start Raw data

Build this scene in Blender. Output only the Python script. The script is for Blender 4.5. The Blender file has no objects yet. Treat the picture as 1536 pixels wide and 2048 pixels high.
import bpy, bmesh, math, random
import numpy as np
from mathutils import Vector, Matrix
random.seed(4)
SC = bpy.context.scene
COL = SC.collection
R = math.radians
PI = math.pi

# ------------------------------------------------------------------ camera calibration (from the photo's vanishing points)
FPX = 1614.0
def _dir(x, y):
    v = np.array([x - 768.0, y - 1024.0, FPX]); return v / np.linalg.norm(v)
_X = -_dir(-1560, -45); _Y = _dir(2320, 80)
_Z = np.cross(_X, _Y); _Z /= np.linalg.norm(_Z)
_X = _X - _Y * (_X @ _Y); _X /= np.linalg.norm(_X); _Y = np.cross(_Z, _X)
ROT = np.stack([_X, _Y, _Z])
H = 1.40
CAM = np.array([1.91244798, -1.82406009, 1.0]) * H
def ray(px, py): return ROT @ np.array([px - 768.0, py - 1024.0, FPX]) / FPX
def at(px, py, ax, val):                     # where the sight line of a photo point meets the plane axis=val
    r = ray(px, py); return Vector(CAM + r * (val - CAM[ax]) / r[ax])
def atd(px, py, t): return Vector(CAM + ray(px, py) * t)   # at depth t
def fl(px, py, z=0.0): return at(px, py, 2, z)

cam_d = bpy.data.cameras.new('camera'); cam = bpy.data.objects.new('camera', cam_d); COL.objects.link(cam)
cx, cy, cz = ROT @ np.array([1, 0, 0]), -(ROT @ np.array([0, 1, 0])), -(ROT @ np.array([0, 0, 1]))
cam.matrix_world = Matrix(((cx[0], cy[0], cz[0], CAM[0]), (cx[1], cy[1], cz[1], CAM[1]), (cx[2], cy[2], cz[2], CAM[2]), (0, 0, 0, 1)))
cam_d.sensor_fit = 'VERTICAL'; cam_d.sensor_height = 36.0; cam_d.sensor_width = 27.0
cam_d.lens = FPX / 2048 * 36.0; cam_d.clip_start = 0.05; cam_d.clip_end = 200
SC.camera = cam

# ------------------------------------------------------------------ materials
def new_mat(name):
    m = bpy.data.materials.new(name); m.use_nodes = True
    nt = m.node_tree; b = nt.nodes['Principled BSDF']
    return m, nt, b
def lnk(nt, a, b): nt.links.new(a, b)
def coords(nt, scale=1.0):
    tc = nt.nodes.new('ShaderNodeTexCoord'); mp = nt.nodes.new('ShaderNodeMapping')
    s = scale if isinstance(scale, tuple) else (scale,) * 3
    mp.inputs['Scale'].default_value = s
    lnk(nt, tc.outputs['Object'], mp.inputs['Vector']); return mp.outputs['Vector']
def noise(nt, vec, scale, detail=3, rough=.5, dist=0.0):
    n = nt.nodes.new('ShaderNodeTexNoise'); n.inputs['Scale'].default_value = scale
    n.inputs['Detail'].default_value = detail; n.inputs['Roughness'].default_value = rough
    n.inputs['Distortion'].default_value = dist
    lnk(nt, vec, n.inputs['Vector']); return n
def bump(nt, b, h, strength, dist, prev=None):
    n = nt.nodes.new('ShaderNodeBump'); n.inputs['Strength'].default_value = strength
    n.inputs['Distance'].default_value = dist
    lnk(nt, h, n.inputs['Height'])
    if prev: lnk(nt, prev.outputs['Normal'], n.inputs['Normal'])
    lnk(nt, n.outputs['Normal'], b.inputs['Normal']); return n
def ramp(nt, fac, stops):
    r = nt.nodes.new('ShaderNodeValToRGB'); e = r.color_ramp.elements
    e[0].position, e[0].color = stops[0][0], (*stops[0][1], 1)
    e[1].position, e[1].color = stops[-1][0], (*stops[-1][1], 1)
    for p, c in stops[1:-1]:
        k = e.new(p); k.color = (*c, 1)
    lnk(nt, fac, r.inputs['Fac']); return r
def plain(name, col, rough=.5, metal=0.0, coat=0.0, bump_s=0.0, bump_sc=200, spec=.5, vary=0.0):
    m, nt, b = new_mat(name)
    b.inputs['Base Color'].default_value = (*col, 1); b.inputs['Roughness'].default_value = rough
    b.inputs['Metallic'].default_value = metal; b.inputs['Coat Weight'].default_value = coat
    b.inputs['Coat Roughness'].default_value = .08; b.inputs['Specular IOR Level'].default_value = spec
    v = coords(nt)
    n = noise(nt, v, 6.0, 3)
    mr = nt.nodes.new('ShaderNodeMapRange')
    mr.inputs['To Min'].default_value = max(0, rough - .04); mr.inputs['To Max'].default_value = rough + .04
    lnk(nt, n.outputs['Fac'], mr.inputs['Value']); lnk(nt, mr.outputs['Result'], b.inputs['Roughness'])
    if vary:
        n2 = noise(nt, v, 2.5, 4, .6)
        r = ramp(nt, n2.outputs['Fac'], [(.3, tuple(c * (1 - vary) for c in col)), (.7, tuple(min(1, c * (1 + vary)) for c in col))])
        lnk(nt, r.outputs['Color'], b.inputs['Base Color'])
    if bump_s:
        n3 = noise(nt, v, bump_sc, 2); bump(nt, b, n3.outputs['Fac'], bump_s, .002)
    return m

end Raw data

### [Exercise]
Return the full listing, character for character.

### [Finished answer]
Build this scene in Blender. Output only the Python script. The script is for Blender 4.5. The Blender file has no objects yet. Treat the picture as 1536 pixels wide and 2048 pixels high.
import bpy, bmesh, math, random
import numpy as np
from mathutils import Vector, Matrix
random.seed(4)
SC = bpy.context.scene
COL = SC.collection
R = math.radians
PI = math.pi

# ------------------------------------------------------------------ camera calibration (from the photo's vanishing points)
FPX = 1614.0
def _dir(x, y):
    v = np.array([x - 768.0, y - 1024.0, FPX]); return v / np.linalg.norm(v)
_X = -_dir(-1560, -45); _Y = _dir(2320, 80)
_Z = np.cross(_X, _Y); _Z /= np.linalg.norm(_Z)
_X = _X - _Y * (_X @ _Y); _X /= np.linalg.norm(_X); _Y = np.cross(_Z, _X)
ROT = np.stack([_X, _Y, _Z])
H = 1.40
CAM = np.array([1.91244798, -1.82406009, 1.0]) * H
def ray(px, py): return ROT @ np.array([px - 768.0, py - 1024.0, FPX]) / FPX
def at(px, py, ax, val):                     # where the sight line of a photo point meets the plane axis=val
    r = ray(px, py); return Vector(CAM + r * (val - CAM[ax]) / r[ax])
def atd(px, py, t): return Vector(CAM + ray(px, py) * t)   # at depth t
def fl(px, py, z=0.0): return at(px, py, 2, z)

cam_d = bpy.data.cameras.new('camera'); cam = bpy.data.objects.new('camera', cam_d); COL.objects.link(cam)
cx, cy, cz = ROT @ np.array([1, 0, 0]), -(ROT @ np.array([0, 1, 0])), -(ROT @ np.array([0, 0, 1]))
cam.matrix_world = Matrix(((cx[0], cy[0], cz[0], CAM[0]), (cx[1], cy[1], cz[1], CAM[1]), (cx[2], cy[2], cz[2], CAM[2]), (0, 0, 0, 1)))
cam_d.sensor_fit = 'VERTICAL'; cam_d.sensor_height = 36.0; cam_d.sensor_width = 27.0
cam_d.lens = FPX / 2048 * 36.0; cam_d.clip_start = 0.05; cam_d.clip_end = 200
SC.camera = cam

# ------------------------------------------------------------------ materials
def new_mat(name):
    m = bpy.data.materials.new(name); m.use_nodes = True
    nt = m.node_tree; b = nt.nodes['Principled BSDF']
    return m, nt, b
def lnk(nt, a, b): nt.links.new(a, b)
def coords(nt, scale=1.0):
    tc = nt.nodes.new('ShaderNodeTexCoord'); mp = nt.nodes.new('ShaderNodeMapping')
    s = scale if isinstance(scale, tuple) else (scale,) * 3
    mp.inputs['Scale'].default_value = s
    lnk(nt, tc.outputs['Object'], mp.inputs['Vector']); return mp.outputs['Vector']
def noise(nt, vec, scale, detail=3, rough=.5, dist=0.0):
    n = nt.nodes.new('ShaderNodeTexNoise'); n.inputs['Scale'].default_value = scale
    n.inputs['Detail'].default_value = detail; n.inputs['Roughness'].default_value = rough
    n.inputs['Distortion'].default_value = dist
    lnk(nt, vec, n.inputs['Vector']); return n
def bump(nt, b, h, strength, dist, prev=None):
    n = nt.nodes.new('ShaderNodeBump'); n.inputs['Strength'].default_value = strength
    n.inputs['Distance'].default_value = dist
    lnk(nt, h, n.inputs['Height'])
    if prev: lnk(nt, prev.outputs['Normal'], n.inputs['Normal'])
    lnk(nt, n.outputs['Normal'], b.inputs['Normal']); return n
def ramp(nt, fac, stops):
    r = nt.nodes.new('ShaderNodeValToRGB'); e = r.color_ramp.elements
    e[0].position, e[0].color = stops[0][0], (*stops[0][1], 1)
    e[1].position, e[1].color = stops[-1][0], (*stops[-1][1], 1)
    for p, c in stops[1:-1]:
        k = e.new(p); k.color = (*c, 1)
    lnk(nt, fac, r.inputs['Fac']); return r
def plain(name, col, rough=.5, metal=0.0, coat=0.0, bump_s=0.0, bump_sc=200, spec=.5, vary=0.0):
    m, nt, b = new_mat(name)
    b.inputs['Base Color'].default_value = (*col, 1); b.inputs['Roughness'].default_value = rough
    b.inputs['Metallic'].default_value = metal; b.inputs['Coat Weight'].default_value = coat
    b.inputs['Coat Roughness'].default_value = .08; b.inputs['Specular IOR Level'].default_value = spec
    v = coords(nt)
    n = noise(nt, v, 6.0, 3)
    mr = nt.nodes.new('ShaderNodeMapRange')
    mr.inputs['To Min'].default_value = max(0, rough - .04); mr.inputs['To Max'].default_value = rough + .04
    lnk(nt, n.outputs['Fac'], mr.inputs['Value']); lnk(nt, mr.outputs['Result'], b.inputs['Roughness'])
    if vary:
        n2 = noise(nt, v, 2.5, 4, .6)
        r = ramp(nt, n2.outputs['Fac'], [(.3, tuple(c * (1 - vary) for c in col)), (.7, tuple(min(1, c * (1 + vary)) for c in col))])
        lnk(nt, r.outputs['Color'], b.inputs['Base Color'])
    if bump_s:
        n3 = noise(nt, v, bump_sc, 2); bump(nt, b, n3.outputs['Fac'], bump_s, .002)
    return m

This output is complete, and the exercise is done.